Antes de la masacre vi abrazos furtivos, sonrisas de complicidad de colegas y amigos que reconocí por sus miradas. Ese día fue un reencuentro en medio del dolor. Un momento que llenó a todo un país de esperanza. Un instante que dejó claro que la unión es una cuestión verdadera y no abstracción, como por años años los partidos políticos tradicionales nos hicieron creer.
Vi la solidaridad de todo un país desbocada hacia las madres que perdieron a sus hijos debido a una represión desmedida. “Madre, un estudiante te abrazará por mí”, “esta es la madre de todas las marchas”, “Nicaragua está de luto”, “las madres no se rinden, exigen justicia”, leí y leí y leí antes de la masacre en los carteles.
Vi a un país paralizado. Pero también vi a una dictadura temerosa, un régimen que temblaba de los pies a la cabeza. Vi un poder que utilizó el principal recurso de los cobardes. La violencia ensangrentó un momento estelar de la historia reciente de Nicaragua.
Antes de la masacre tomé una fotografía que hizo el intento de encapsular a las miles de personas. Logré colarme a como pude a uno de los pasos peatonales del paso a desnivel de la rotonda Centroamérica, con el objetivo metido entre brazos y cuerpos, salió la instantánea de la infinitud. Un mar de gente y banderas inundaron arriba, abajo, a la izquierda y a la derecha del encuadre. Desde ese lugar no se vislumbraba un fin. Centenas salían de las calles aledañas y se unían a la avenida.
De pronto, las balas se escucharon cuando la manifestación se acercó a la Universidad Centroamericana y de ahí en adelante todo fue caos.
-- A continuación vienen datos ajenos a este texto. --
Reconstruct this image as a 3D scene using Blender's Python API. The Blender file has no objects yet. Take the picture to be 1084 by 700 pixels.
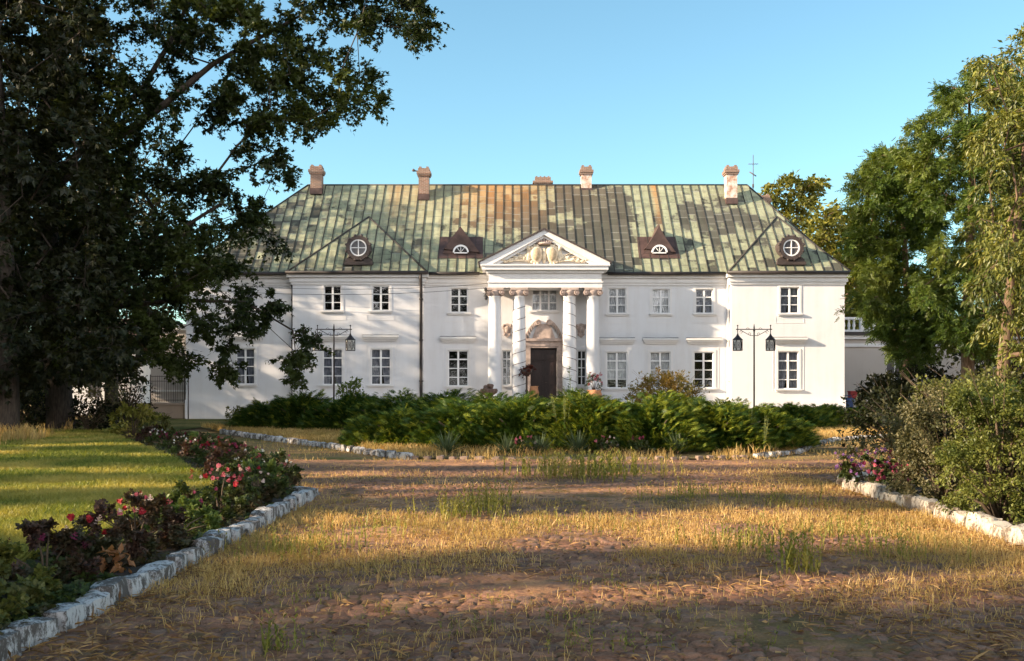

El asfalto es testigo de que los pasos se convirtieron en tropeles. Los abrazos se interrumpieron por la rabia de más tragedia.
El 30 de mayo y Carretera a Masaya jamás volverán a ser iguales, como no lo seremos ninguna de las personas que estuvimos ahí. El lugar resulta un reguero de dolor, pese al retumbar de sus bares aledaños y el ajetreo de las horas picos; testigos de que la vida siempre hace de las suyas y vuelve a su ritmo a pesar de todos los pesares. Pero la memoria de lo urbano tiene un matiz: nada ni nadie puede borrar los recuerdos que ciertos hechos dejaron al encapsular tiempo, espacio y dolor.